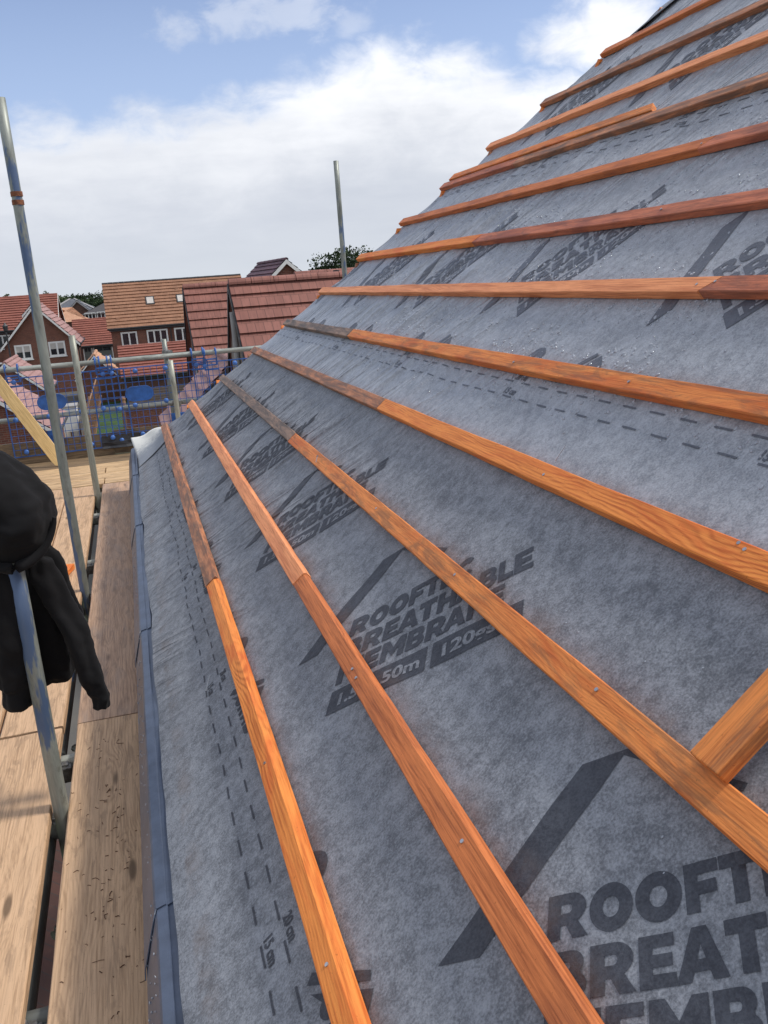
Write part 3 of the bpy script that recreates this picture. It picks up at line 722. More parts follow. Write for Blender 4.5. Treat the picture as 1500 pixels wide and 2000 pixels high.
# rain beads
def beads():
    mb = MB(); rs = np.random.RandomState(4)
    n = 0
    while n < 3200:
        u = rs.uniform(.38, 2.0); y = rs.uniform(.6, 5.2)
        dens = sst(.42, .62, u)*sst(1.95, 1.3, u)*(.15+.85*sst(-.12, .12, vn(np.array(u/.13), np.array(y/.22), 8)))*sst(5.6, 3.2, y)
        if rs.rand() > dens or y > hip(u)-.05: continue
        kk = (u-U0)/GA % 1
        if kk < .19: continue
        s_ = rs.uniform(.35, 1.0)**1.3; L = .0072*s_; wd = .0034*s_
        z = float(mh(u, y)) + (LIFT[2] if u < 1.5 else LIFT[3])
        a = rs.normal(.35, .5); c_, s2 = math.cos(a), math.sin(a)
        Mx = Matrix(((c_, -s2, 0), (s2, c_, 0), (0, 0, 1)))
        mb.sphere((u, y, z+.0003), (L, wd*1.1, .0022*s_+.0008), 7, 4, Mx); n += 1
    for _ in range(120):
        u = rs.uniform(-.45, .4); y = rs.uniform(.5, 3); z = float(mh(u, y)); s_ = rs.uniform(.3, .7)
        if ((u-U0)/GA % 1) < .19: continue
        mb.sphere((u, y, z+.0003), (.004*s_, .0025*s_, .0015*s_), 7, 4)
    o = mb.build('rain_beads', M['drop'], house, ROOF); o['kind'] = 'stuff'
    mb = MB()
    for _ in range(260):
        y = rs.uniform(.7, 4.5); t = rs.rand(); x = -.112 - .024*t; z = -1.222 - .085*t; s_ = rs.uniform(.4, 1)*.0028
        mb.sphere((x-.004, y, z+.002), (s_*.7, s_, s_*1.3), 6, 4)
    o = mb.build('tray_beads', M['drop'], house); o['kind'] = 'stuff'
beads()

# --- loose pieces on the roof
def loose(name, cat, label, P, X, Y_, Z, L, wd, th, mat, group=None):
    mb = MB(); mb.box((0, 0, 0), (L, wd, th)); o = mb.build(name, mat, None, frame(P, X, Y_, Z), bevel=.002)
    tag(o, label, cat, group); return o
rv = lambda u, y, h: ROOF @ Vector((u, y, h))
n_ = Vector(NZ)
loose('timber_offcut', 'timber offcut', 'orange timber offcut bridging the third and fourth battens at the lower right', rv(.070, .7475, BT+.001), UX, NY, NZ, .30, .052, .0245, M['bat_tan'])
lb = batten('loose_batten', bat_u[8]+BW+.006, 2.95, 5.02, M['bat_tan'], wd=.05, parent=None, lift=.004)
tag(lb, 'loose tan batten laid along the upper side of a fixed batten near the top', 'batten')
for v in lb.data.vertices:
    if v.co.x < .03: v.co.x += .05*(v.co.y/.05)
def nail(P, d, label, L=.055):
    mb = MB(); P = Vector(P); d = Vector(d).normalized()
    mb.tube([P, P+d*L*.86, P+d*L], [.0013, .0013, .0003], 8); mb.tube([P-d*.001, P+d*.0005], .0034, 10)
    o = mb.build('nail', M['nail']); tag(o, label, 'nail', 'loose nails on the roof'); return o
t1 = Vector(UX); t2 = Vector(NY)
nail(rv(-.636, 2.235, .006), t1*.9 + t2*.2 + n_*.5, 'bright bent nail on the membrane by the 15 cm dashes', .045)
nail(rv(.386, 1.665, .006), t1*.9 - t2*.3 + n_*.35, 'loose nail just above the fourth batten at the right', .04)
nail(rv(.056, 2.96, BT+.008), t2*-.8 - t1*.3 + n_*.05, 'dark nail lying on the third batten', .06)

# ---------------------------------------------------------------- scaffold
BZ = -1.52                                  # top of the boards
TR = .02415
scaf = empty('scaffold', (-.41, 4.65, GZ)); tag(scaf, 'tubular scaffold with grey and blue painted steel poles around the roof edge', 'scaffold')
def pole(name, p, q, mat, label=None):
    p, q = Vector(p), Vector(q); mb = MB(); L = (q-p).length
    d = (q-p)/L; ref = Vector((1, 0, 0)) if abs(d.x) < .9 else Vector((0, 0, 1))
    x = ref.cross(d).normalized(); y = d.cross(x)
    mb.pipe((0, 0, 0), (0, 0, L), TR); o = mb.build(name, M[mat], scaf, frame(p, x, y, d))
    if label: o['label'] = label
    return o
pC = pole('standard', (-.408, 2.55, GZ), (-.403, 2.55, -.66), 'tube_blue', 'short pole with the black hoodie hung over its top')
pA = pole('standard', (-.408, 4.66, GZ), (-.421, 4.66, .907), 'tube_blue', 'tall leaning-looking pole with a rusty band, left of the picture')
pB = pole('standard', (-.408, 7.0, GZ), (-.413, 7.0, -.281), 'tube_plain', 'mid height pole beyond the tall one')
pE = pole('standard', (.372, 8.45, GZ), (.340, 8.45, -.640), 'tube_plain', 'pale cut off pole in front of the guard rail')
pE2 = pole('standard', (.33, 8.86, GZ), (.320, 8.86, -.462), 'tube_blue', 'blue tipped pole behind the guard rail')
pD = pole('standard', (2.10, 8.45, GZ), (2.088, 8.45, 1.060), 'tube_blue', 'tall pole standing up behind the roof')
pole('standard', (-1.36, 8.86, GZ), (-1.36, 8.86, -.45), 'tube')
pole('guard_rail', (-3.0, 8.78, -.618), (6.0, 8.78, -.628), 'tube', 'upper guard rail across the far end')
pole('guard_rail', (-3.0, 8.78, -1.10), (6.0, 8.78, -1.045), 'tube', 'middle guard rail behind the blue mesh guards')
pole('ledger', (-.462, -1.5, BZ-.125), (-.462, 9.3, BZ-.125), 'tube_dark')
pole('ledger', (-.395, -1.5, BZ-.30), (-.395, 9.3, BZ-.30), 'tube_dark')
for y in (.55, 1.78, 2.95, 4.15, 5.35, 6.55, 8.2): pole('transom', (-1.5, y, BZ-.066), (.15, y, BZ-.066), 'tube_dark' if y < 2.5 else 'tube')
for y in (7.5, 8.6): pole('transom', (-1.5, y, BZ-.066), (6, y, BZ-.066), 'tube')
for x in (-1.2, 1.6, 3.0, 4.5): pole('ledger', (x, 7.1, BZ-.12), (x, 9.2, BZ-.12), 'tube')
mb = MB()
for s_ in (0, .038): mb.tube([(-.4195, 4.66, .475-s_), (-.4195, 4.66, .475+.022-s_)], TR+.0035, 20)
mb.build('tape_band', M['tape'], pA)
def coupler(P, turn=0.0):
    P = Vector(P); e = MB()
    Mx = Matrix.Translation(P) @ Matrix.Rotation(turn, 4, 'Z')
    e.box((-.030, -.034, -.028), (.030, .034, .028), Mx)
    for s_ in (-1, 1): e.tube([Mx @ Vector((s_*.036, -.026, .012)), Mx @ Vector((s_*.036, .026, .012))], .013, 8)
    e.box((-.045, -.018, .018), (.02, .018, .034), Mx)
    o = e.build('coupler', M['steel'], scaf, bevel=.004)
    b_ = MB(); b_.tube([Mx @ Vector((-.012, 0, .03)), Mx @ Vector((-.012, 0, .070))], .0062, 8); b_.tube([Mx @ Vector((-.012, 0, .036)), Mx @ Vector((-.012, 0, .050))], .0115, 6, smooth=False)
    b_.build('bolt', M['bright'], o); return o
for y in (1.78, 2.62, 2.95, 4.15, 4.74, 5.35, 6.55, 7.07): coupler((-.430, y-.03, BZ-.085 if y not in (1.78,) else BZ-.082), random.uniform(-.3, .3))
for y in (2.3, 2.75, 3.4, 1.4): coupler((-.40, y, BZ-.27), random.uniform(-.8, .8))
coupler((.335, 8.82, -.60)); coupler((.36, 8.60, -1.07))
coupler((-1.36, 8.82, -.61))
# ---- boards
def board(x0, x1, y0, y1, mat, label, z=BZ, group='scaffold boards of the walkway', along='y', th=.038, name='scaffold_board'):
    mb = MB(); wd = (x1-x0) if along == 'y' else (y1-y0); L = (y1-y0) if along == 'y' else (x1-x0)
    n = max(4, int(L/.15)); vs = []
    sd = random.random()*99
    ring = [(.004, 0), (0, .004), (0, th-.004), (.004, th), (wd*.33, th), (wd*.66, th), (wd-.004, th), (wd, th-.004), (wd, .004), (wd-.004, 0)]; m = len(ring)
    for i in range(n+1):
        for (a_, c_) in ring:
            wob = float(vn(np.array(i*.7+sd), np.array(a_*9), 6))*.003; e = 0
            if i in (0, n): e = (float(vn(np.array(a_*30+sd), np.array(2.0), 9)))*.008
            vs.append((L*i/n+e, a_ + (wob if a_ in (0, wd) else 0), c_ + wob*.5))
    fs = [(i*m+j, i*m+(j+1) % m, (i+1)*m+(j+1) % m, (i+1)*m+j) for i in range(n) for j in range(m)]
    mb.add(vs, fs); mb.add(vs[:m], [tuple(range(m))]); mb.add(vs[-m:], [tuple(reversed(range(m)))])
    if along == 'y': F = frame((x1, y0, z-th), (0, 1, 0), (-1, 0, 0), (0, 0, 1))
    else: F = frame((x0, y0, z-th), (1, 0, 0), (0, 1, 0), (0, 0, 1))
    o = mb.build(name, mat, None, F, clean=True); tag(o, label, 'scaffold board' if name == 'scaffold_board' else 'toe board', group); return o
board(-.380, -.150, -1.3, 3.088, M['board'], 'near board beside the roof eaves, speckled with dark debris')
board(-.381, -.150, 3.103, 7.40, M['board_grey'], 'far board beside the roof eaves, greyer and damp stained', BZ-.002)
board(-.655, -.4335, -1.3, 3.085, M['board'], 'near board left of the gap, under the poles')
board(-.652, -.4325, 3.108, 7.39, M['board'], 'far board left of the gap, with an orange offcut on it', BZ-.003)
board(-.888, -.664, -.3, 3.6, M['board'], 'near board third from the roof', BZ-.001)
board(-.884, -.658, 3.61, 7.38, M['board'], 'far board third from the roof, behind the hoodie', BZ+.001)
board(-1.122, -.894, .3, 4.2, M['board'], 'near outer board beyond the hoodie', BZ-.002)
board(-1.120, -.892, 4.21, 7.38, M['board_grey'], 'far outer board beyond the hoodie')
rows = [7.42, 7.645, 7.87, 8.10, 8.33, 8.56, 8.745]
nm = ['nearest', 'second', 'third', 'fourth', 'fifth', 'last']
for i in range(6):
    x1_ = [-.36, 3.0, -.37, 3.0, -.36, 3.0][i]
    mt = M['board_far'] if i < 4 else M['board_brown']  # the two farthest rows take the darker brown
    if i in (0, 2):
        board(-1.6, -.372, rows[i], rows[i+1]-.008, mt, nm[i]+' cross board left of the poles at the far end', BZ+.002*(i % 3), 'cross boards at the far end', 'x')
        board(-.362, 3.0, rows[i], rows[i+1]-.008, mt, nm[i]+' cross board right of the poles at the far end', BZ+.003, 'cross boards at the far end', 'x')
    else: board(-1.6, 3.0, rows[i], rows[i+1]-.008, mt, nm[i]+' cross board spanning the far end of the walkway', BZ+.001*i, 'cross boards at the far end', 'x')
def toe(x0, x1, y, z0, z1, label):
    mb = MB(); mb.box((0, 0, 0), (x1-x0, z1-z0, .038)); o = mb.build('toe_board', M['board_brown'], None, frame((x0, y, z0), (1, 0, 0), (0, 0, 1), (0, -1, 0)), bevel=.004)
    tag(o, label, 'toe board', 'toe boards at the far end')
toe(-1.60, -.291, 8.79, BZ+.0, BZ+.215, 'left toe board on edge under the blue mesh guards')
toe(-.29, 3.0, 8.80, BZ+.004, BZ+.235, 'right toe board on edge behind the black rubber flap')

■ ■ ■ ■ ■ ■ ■

■ **WHAT TO DO**:
Copy every line that contains the string "picture".

■ **OUTPUT BELOW**:
Write part 3 of the bpy script that recreates this picture. It picks up at line 722. More parts follow. Write for Blender 4.5. Treat the picture as 1500 pixels wide and 2000 pixels high.
pA = pole('standard', (-.408, 4.66, GZ), (-.421, 4.66, .907), 'tube_blue', 'tall leaning-looking pole with a rusty band, left of the picture')